Humanities Center Director and Professor Homi K. Bhabha called the literary critic a “magnificent archaeologist of the soul of the scientist.”
Beer said that in Darwin’s writings he used imaginative language to achieve a “reverse anthropomorphism” that nurtured empathy between humans and other living beings. For example, he once observed a plant recoiling in “disgust” from a zinc plate.
According to Beer, Darwin used this language because he believed that living creatures were difficult to understand, and acted on more than just instinct.
He believed that oysters and polyps and plants possessed some free will. Beer paraphrased Darwin’s response to a colleague who believed wasps to be mechanical rather than conscious beings: “Good heavens, is it disputed that a wasp has this much intellect?”
Darwin was also intensely interested in the consciousness of other humans, including children and indigenous people.
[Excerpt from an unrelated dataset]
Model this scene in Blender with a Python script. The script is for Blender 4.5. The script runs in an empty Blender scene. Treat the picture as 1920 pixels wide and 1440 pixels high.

Near the time Darwin wrote about the free will of oysters, he was intrigued by his indigenous companions who attributed free will to a pot that would not boil potatoes in high altitude.
Beer connected Darwin’s imagination and science with fictional narratives, for which he had a “voracious appetite.” Her work has shown both the importance of narratives in Darwin’s scientific writing and the importance of his theory of evolution to Victorian writers.
English Professor Leah Price ’91, who invited Beer to campus, added that Beer’s work has shown that Darwin was an important influence on  Victorian novelists like George Eliot.
English graduate students in attendance were well-versed in Beer’s seminal work, “Darwin’s Plots,” which will soon be republished in its third edition.
“Ever since ‘Darwin’s Plots,’ everyone writes papers on Darwin and ‘Middlemarch,’” said Lesley A. Goodman. “It’s a rite of passage.”